2011년 12월 2일 금요일

Shawshank Redemption Film – Review & Comparison Analysis

In the previous blog post, I expressed how I was totally impressed by the image of hope that the book rendered – hope is the most ‘responsible’ action that a person can take. But I was already ready for a failing, mind-breaking quality a movie would depict right before I started watching the movie,. How many times have I found myself grinding my teeth and telling myself “The book was great, but the movie sucked” after watching a movie? Although movie is supposed to be more powerfully influential to us for its fantastic visual aid, there aren’t many gorgeous plots out there that have surpassed in excellence by their film versions.
             The movie “Shawshank Redemption” was different. It was what people label as an ‘exception’. When painted across a canvas of celluloid, the story as played out in the movie was even more powerful.
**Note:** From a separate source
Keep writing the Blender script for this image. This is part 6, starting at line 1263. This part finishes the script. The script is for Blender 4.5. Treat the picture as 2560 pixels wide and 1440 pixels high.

             The most important success that the movie did was its choice of its protagonist. Andy Dufryene, as I explained previously, was a stone-like person characterized by immeasurable persistence that nobody can possess. An actor who plays his role had to carry a warm but somewhat minutely ominous smile, a distant and cold but mature speaking tone, and an unveiled but consistent passion. Timothy Robbins played this character swiftly. I was most impressed by the way he firmly promised to Red to meet each other when they get out with sullen but determined eyes right before his prison escape.             
             Furthermore, both the casual and important dialogues in the movie were very powerful. Of course most of the dialogues in the movie are included as the fundamental scripts in the novella. But the movie succeeded in delivering the powerful but somewhat easily ignorable messages from the dialogues in the novella. For example, the impact of the conversation between Norton and Andy, one of the most important turning points in the movie, was effectively amplified by the movie through somewhat obscene but powerful comments of Norton. Other than that scene, Andy’s conversations with Red and Brooks were all very strong, leaving the inerasable impressions in the spectators.
             The backgrounds casted in the movie are also very wonderful. The movie possesses some of the most impressive sets and scenery I’ve seen for a prison movie. (Including drama Prison Break) The lighting has just the right shadows and shafts of lights and darkness, the cell blocks are grungy, grimy and oppressive to the right degree, and the people have taken on a cast like walls and rocky fields that contain them. Vivid images of the backgrounds allow spectators to focus on the movie without any lousy humdrums or setting changes.

But most of all, the lessons of the prison ambience in the mid 1950’s in the movie still applies true for today’s wards – how is it that a prison is supposed to reform what is considered a dangerous criminal? What does it mean to be reformed, not institutionalized? Is it enough just to put certain people alone and just wait for them to grind each other up to the point when they lose all hope and spirit? Is it the hope and spirit in these people that’s considered dangerous? The book deals with a word “institutionalized” only mildly by the narrator. However, the movie emphasizes it as much as possible through the characters Red and Brooks. In the book, the part where Brooks gets out of the prison and commits suicide is minutely depicted. But the movie amplifies the effect in showing the way how Brooks is seriously institutionalized to the prison by narrating the letter that Brooks writes to Andy and Red. The suicide scene is also described in a controlled but mind-shaking way. I was also impressed by the scene when Red confides to the consulting janitors how he doesn’t care a shit about the way prison is hold, and how he became just an old, useless black man after years of institutionalization, not a decent, reformed citizen of the society. It was indeed, the most impressive scene that showed the impact of institutionalization of the prison, a drawback of the prison society and education still rampant in current system.
            
             “…Andy crawled to freedome through 500 yards of shit-smelling fowl I can't even imagine. Or maybe I just don't want to. 500 yards. That's the length of five football fields. Just almost half a mile.”
             I still can’t forget the last scene when Andy finally succeeds in escape. Both novella and movie would be one of the most favorite stories of my entire life, absolutely.